## begin Raw records

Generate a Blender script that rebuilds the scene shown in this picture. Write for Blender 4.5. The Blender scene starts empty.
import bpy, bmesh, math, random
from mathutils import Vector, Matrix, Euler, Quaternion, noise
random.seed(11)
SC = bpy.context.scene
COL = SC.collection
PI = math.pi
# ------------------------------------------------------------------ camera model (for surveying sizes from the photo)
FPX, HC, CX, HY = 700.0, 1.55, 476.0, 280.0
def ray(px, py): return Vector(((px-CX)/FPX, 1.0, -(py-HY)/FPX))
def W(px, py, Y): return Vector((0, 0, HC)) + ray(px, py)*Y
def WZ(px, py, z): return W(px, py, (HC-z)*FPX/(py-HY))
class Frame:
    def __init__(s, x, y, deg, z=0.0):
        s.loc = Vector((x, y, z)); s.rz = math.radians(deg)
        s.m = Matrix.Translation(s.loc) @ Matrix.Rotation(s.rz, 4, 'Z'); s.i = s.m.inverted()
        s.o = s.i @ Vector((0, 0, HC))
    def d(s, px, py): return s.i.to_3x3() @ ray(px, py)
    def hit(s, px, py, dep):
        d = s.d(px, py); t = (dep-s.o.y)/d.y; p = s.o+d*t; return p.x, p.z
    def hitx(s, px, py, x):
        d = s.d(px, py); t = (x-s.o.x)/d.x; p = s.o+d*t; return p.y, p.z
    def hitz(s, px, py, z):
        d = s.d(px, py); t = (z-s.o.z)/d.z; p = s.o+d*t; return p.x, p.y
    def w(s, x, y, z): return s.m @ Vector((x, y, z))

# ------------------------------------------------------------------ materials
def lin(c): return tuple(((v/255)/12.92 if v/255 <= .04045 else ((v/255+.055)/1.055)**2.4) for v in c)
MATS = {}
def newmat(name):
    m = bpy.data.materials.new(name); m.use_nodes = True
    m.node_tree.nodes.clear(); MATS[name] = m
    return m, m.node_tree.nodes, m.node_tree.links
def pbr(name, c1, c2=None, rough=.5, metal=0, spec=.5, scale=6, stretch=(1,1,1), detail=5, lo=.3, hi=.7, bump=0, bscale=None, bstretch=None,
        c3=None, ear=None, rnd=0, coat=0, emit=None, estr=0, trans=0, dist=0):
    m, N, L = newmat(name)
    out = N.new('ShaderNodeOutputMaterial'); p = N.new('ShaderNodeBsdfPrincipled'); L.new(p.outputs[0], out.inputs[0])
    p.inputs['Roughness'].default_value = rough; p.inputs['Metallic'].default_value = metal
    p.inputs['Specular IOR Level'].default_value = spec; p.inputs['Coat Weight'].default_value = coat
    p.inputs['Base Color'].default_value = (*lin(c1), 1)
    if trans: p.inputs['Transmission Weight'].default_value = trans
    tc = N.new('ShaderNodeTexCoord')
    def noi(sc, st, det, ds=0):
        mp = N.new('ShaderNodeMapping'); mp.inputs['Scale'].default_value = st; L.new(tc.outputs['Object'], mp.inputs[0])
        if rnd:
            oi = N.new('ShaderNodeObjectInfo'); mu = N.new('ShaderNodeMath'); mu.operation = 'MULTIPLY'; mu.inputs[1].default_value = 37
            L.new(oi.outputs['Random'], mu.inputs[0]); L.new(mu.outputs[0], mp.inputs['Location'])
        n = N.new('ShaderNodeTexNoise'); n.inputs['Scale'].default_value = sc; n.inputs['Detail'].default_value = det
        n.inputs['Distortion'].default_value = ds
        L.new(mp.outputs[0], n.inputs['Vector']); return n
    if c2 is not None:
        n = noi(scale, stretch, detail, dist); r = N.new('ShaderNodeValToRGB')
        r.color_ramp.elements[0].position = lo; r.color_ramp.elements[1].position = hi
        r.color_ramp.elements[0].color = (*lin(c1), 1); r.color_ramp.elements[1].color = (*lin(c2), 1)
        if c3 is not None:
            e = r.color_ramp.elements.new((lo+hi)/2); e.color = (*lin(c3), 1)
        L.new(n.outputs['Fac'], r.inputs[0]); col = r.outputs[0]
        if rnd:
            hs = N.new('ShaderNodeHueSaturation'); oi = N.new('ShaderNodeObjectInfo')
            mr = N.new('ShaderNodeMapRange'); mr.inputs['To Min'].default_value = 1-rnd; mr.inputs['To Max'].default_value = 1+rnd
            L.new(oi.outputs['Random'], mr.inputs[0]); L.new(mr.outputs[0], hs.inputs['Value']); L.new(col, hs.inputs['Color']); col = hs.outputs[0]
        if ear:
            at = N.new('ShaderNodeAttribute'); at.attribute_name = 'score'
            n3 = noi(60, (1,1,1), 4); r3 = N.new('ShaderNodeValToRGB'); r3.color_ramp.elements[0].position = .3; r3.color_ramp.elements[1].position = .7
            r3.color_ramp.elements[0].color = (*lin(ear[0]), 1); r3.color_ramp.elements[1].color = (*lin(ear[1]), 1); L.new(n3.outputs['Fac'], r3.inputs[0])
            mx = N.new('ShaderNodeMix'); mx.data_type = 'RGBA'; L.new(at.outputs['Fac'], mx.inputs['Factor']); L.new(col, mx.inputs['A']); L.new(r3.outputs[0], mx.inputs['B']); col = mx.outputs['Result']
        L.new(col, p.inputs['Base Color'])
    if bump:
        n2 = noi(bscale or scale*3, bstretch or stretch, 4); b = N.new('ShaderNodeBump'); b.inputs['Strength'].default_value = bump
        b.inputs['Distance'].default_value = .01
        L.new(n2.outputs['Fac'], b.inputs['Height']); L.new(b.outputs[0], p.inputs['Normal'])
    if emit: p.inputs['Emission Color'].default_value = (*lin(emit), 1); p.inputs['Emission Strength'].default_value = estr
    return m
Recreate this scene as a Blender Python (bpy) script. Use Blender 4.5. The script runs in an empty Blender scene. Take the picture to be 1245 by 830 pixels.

## end Raw records

◆ **What to work on**
Report all lines of the data above that include the string "empty".

◆ **Expected answer**
Generate a Blender script that rebuilds the scene shown in this picture. Write for Blender 4.5. The Blender scene starts empty.
Recreate this scene as a Blender Python (bpy) script. Use Blender 4.5. The script runs in an empty Blender scene. Take the picture to be 1245 by 830 pixels.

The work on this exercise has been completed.